There have been claims that as many as 100,000 people have been excluded, either because their eligibility to vote was in doubt or their membership had been terminated after a direct debit failed to go through. Nigel Currie, the AA's general manager of membership services, said: "We were up against it. We had a members' helpline, operated by British Telecom on our behalf, which took 370,000 calls. Their answers should have been scripted but some operators may have taken the initiative and given other answers, which is where the 100,000 figure may have come from. Internally, the AA call volume increased by 400,000 over that period."

Voting packs were sent out to the 4.6 million members entitled to vote but up to 30,000 of them were returned to the Bristol-based scrutineers because the Post Office was unable to deliver them. "It was done over a short time scale," said Mr Currie. "In retrospect, it would have been nicer to have had a longer period. We were working until midnight the night before the Special General Meeting on 16 September and when the deadline closed, we had 909 outstanding eligibility disputes. Reviewing those since then, we found 25 per cent should have been eligible which means about 250 members were wrongly excluded. We are now involved in negotiations on how we can best compensate them."
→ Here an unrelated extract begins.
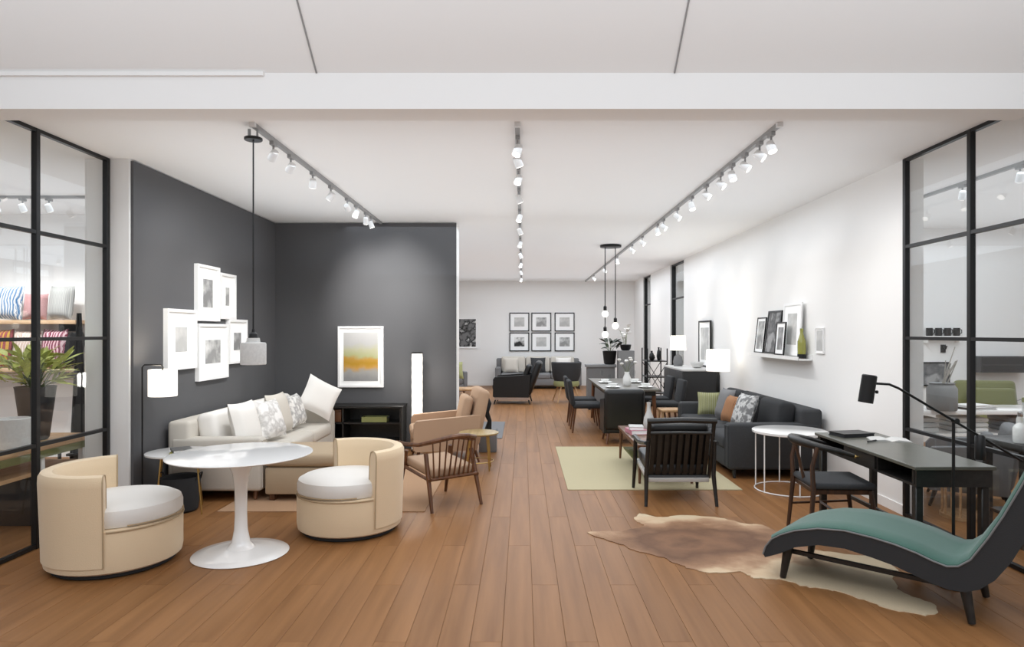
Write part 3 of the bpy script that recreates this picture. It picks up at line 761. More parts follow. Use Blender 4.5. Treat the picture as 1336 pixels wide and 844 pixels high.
part('middle_rail', MB().tube([(-.40, -W2+.03, .69), (-.41, 0, .695), (-.40, W2-.03, .69)], .016, 8), black_wood, t)
for i in range(9):
    y = -.26+.065*i
    part('slat', MB().prism([(-.262, .25), (-.332, .47), (-.405, .69), (-.393, .69), (-.32, .47), (-.25, .25)], y-.02, y+.02), black_wood, t)
part('back_cushion', MB(T(-.255, 0, .52) @ RY(R(-19))).box(-.05, .06, -.28, .28, -.21, .27, bev=.045, seg=3), black_leather, t)
part('seat_cushion', MB(T(.03, 0, .345) @ RY(R(-7))).box(-.30, .30, -.29, .29, -.06, .065, bev=.04, seg=3), black_leather, t)
part('seat_frame', MB(T(.02, 0, .265) @ RY(R(-7))).box(-.31, .31, -.30, .30, -.028, .015, bev=.006), mat('pale_webbing', (196, 194, 190), .6), t)

# ---- white round side table in front of the charcoal sofa
t = thing('side_table', 'round white side table on thin white rods beside the charcoal sofa', 'table', (2.79, 6.98, 0))
part('tabletop', MB().lathe([(0, .595), (.365, .595), (.372, .60), (.372, .622), (.365, .626), (0, .626)], 48), white_lacquer, t)
for k in range(6):
    a = R(25+60*k)
    part('leg', MB().tube([(.345*math.cos(a), .345*math.sin(a), .596), (.345*math.cos(a), .345*math.sin(a), 0)], .007, 8), white_lacquer, t)
part('lower_ring', MB().tube(arc_pts(.345, 0, 2*PI, .008, 40), .007, 6), white_lacquer, t)

# ---- sideboard, lamp, mirror
t = thing('sideboard', 'black sideboard with pale top against the white wall, past the charcoal sofa', 'cabinet', (3.10, 12.35, 0))
part('body', MB().box(-.31, .31, -.75, .75, .18, .965, bev=.004, seg=1), mat('black_lacquer', (40, 40, 41), .45), t)
part('top', MB().box(-.33, .32, -.77, .77, .965, 1.0, bev=.004, seg=1), mat('pale_top', (206, 205, 203), .3), t)
for k in range(3):
    dr = part('door', MB().box(-.328, -.312, -.74+k*.495, -.255+k*.495, .20, .95, bev=.003, seg=1), mat('charcoal_lacquer', (62, 62, 63), .45), t)
    part('handle', MB().tube([(-.34, -.30+k*.495, .52), (-.34, -.30+k*.495, .66)], .008, 6), black_metal, dr)
for x in (-.26, .26):
    for y in (-.65, .65): part('leg', MB().tube([(x, y, .18), (x, y, 0)], [.024, .016], 8), oak, t)
picture('framed_mirror', 'black framed picture with a pale print leaning on the sideboard', (3.40, 12.4, 1.43), R(-90), .80, .86, black_metal, soft2, .03, .10, .03)
def table_lamp(label, loc, base_m, r, zb, zs, hs):
    t = thing('table_lamp', label, 'lamp', loc)
    part('base', MB().lathe([(r*.5, 0), (r*.55, .01), (r*.62, zb*.35), (r*.5, zb*.8), (r*.15, zb), (.012, zb+.01), (.012, zs+.02)], 20), base_m, t)
    part('shade', MB(T(0, 0, zs)).lathe([(r, 0), (r+.003, .003), (r*.92, hs), (r*.9, hs), (r*.97, .003)], 28), lamp_white, t)
    l = bpy.data.lights.new('table_lamp_bulb', 'POINT'); l.energy = 10; l.shadow_soft_size = .06; l.color = (1, .96, .9)
    lo = bpy.data.objects.new('table_lamp_bulb', l); C.objects.link(lo); lo.parent = t; lo.location = (0, 0, zs+hs*.5)
table_lamp('grey table lamp with lit white shade on the black sideboard', (2.97, 12.75, 1.0), mid_grey_fabric, .15, .22, .30, .28)
t = thing('vase', 'small pale ceramic bowl on the sideboard in front of the framed picture', 'vase', (3.15, 12.05, 1.0))
part('bowl', MB().lathe([(.05, 0), (.09, .02), (.12, .09), (.11, .11), (.08, .03), (0, .02)], 24), concrete, t)
t = thing('floor_lamp', 'black floor lamp with lit white drum shade between sideboard and charcoal sofa', 'lamp', (3.09, 10.55, 0))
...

However, the AA's lawyers have advised the company that the burden of proof lies with the member, in cases where people claim their membership was closed in error. Where membership has been closed because of a failure of a direct debit to go through within the 28 days allowed, the AA is taking a softer line. If the AA didn't inform the member that there was a problem, he or she will be put back on the register. All eligible members should receive their cheques by the 15 October.